Gunung itu memang terjal, tapi ia ramah dengan membiarkan tubuhnya diinjak – injak. Ada banyak luka di tangan, ada kelelahan di kaki, ada rasa haus yang menggayut di kerongkongan, ada tanjakan yang seperti tak ada habis – habisnya. Namun semuanya itu menjadi tak sepadan dan tak ada artinya sama sekali saat kaki menginjak ketinggian. Puncak gunung menjadi puncak dari segala puncak. Puncak rasa cemas, puncak kelelahan, dan puncak rasa haus, tapi kemudian semua rasa itu lenyap bersama tirisnya angin pegunungan.
Lukisan kehidupan pagi Sang Maha Pencipta di puncak gunung tidak
bisa diucapkan oleh kata – kata. Semuanya cuma tertoreh dalam jiwa,
dalam hati. Usai menikmati sebuah perjuangan untuk mengalahkan diri
sendiri sekaligus menumbuhkan percaya diri, rasanya sedikit mengangkat
dagu masih sah – sah saja. Hanya jangan terus – terusan mengangkat
dagu, karena walau bagaimanapun, gunung itu masih tetap kokoh di
tempatnya. Tetap menjadi paku bumi, bersahaja, dan gagah. Sementara
manusia akan kembali ke urat akar di mana dia hidup.
Ya, menghargai hidup adalah salah satu hasil yang diperoleh dalam mendaki gunung. Betapa hidup itu mahal. Betapa hidup itu ternyata terdiri dari berbagai pilihan, di mana kita harus mampu memilihnya meski dalam kondisi terdesak. Satu kali mendaki, satu kali pula kita menghargai hidup. Dua kali mendaki, dua kali kita mampu menghargai hidup.

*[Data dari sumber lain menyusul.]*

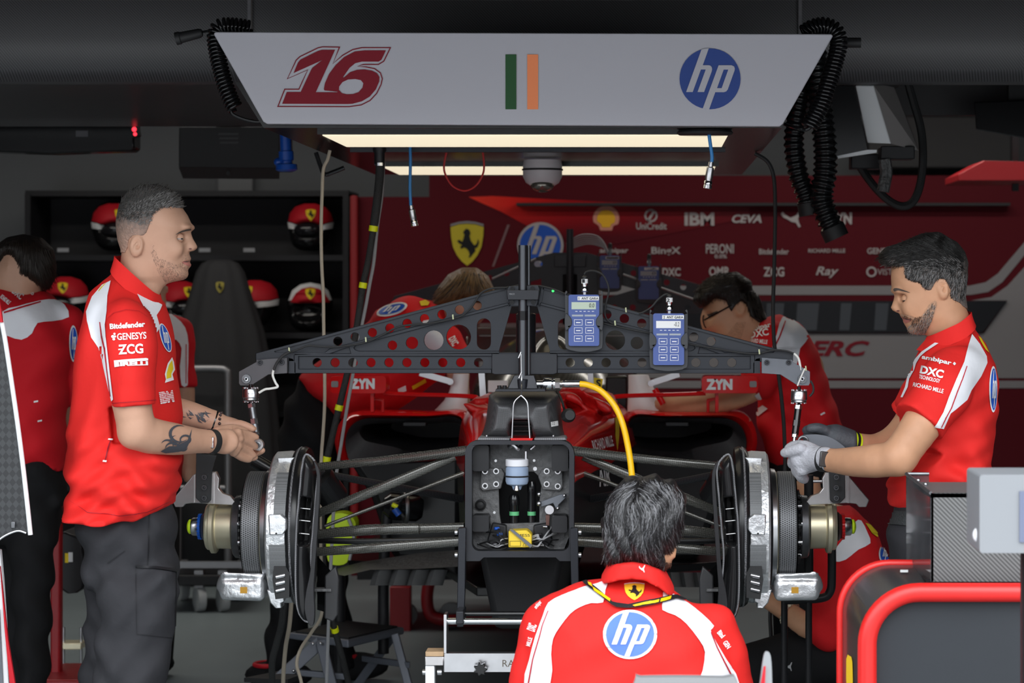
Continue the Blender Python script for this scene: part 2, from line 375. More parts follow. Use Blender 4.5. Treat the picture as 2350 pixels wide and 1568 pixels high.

Tiga kali, empat kali, ratusan bahkan ribuan kali kita mendaki, maka sejumlah itu pula kita menghargai hidup.
Hanya seorang yang bergelut dengan alamlah yang mengerti dan paham,
bagaimana rasanya mengendalikan diri dalam ketertekanan mental dan
fisik, juga bagaimana alam berubah menjadi seorang bunda yang tidak
henti – hentinya memberikan rasa kasih sayangnya.
Kalau golongan mayoritas masih terus saja berpendapat minor soal
kegiatan mereka, maka biarkan sajalah. Karena siapapun orangnya yang
berpendapat bahwa kegiatan ini hanya mengantarkan nyawa saja, bahwa
kegiatan ini hanya sia – sia belaka, tidak ada yang menaifkan hal ini.
Mereka cuma tak paham bahwa ada satu cara di mana mereka tidak bisa
merasakan seperti yang dirasakan oleh para petualang ini, yaitu
kemenangan saat kaki tiba pada ketinggian. Coba deh….!!!!!!!!